Anonymous wrote:Anonymous wrote:Don’t forget the percentage of international students really cut into the ‘normal’ American kids getting accepted to selective schools. Profit margins increased with full pay foreign students. Once you also were considered unique if you lived abroad - were the child of missionaries or diplomats. Now they simply recruit directly from the place your family was ‘posted.’ You don’t seem very unique against an international student who pays full freight. Also, agreed on quality drop in American high schools. Probably combination of factors there but seems everyone gets a medal type of thinking...
What selective colleges do this? Please be specific.
Anonymous wrote:We’ll never really know why my son was accepted into every school he applied to including an Ivy where he’s attending but my guess is that (aside from good grades and test scores) he wrote a brilliant essay and is an unusual kid. He plays the bag pipes and spent the summer working as a chocolatier in France.
Anonymous wrote:Anonymous wrote:It helps to make an enormous donation, and it is totally legal, OP.
Where this is true (and it isn't everywhere), the particulars about "the number" and who to talk to at the school will circulate amongst those capable of such donations.
Anonymous wrote:Get a 23 and me test and hope you have URM blood.
Get recruited for sports.
Find a seriously connected friend.
Donate 7 figures.
Beyond that it's a lottery.
Seriously, you're best off letting your child know that there's no promise of getting into a first choice and not to pin their hopes on one school. Trying to do things to impress colleges will lead to an unhappy high school career.
Anonymous wrote:It helps to make an enormous donation, and it is totally legal, OP.

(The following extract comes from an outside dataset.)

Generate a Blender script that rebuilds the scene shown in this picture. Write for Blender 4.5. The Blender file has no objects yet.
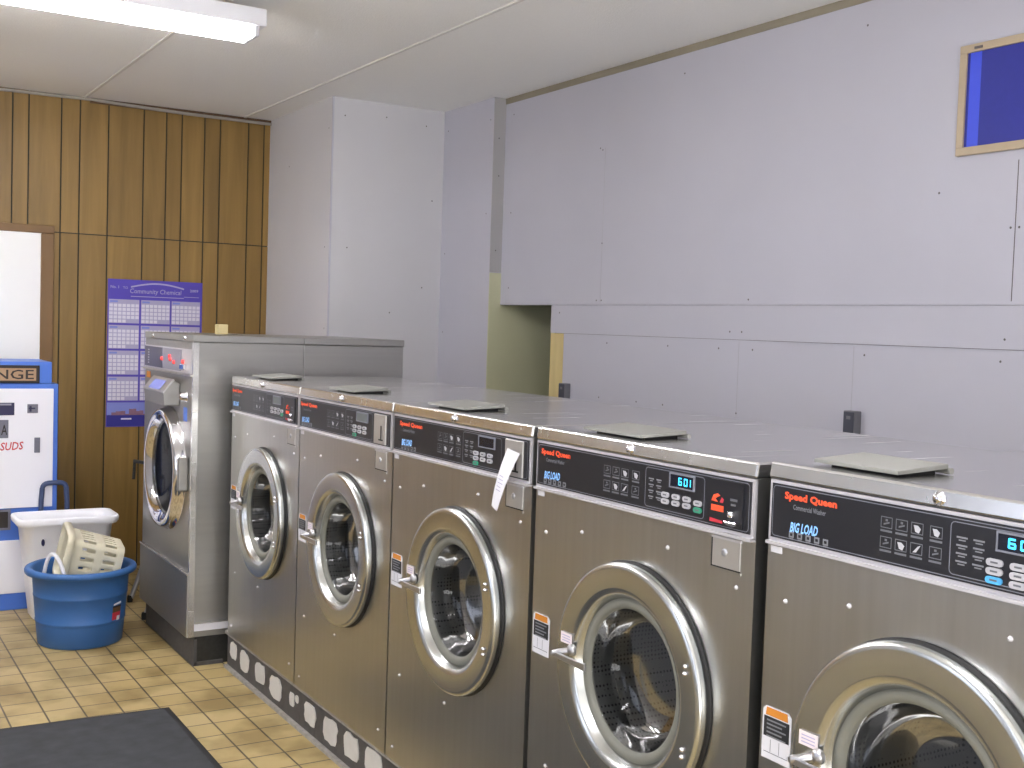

Anonymous wrote:Anonymous wrote:Anonymous wrote:What the F even is a GPA over 4.0. That’s garbage. The highest grade you can get is an A which is a 4.0 so this nonsense to artificially inflate grades makes me insane. Haven’t hey also made the SAT higher scoring?
Smartest thing kids can do these days is to get an actual vocation.
You must be new here. A 4.1 GPA is like garbage for selective schools.
Except that not all schools weight their GPAs. For the most part, colleges know the difference between a 3.9 at one school, a 4.1 at another and a 5.0 (or whatever insane GPA some schools allow).
Anonymous wrote:We’ll never really know why my son was accepted into every school he applied to including an Ivy where he’s attending but my guess is that (aside from good grades and test scores) he wrote a brilliant essay and is an unusual kid. He plays the bag pipes and spent the summer working as a chocolatier in France.
Anonymous wrote:The secret is sports. Every sport at every school is allowed a certain number of recruits and those kids don’t need to have the same insane resumes. They usually still need decent grades and scores but there is way more flexibility. Make friends with the coaches at the chosen school bye emailing them in a friendly manner and that way they will remember your kid and possibly offer them one of the slots.
Anonymous wrote:If you were really committed to your kid going to a top college, you’d move to wyoming or montana or someplace like that. It’s easier to get in from a remote state that doesn’t send a ton of kids to top schools than it is from the DC metro area/any of the major cities.
Anonymous wrote:I don’t think this thread has discussed the benefit of being a legacy at many elite colleges.
FWIW the number of international applicants is way down, which is an awful development for our country’s economic future, but that’s a topic for a whole other board.